I’ve had friends and relatives split up with people I was very close with, and in the past, I’d felt very beholden to the idea of loyalty and cut these people off without a thought. But is it really disloyal to a relative to maintain a friendship with someone they don’t like? Well, that’s subjective—a few definitely deserved it, but I feel terrible for cutting off women who made allegations of abuse against former friends of mine. I let my own internalized misogyny make me act like my worst self, and I deeply regret that. I’ve had friends split up so one of them could get involved with a different friend of mine, and it sucks to have the jilted party staring in your face and expecting you to disown someone just for going on a date. When I was young, that would have worked, but now that I’m in my 30s, I simply do not play that shit. No one gets to tell me whom I can and can’t be friends with. That’s not a decision I make out of loyalty to others, but out of a desire for my circle to be full of good people whose lifestyles and choices I can respect. I have been known to cut off friends who didn’t personally hurt me, but who cheated on or abused other friends of mine. It’s partly an atonement for not supporting women in the past, but it’s primarily about keeping trash energy away from me.

That said, you probably wanna do some digging. Is there anyone on the periphery of this situation—another in-law, a cousin, the future ex’s family or friends—who can give you some unbiased insight? I think you need to find out more about what happened. Maybe their love just naturally faded, or perhaps she cheated and stole money and assets. Maybe they were both cheating. Maybe he lured her into a pyramid scheme. Maybe she pulled a Bernadette and set his BMW on fire. I’d be pretty pissed if my in-laws stayed friends with an ex who manipulated, cheated or abused me, so if I were you, I'd be sure that nothing like that happened before continuing a relationship with her. 

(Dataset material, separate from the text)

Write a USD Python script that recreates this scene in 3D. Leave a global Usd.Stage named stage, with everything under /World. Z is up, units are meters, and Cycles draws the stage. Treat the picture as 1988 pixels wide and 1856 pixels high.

But really, it’s your life, and these are your relationships to nurture and maintain. My advice is to always make sure that your friends are good people, so look at both your brother-in-law and his future ex’s behavior. Talk to someone who’s not in involved, and talk to them both personally. I don’t recommend letting him know you want to stay friends with his ex, but do check in with him about how he’s coping with the situation. You’ll get a better sense of the gravity of this divorce and whether it’s worth it to cross this minefield.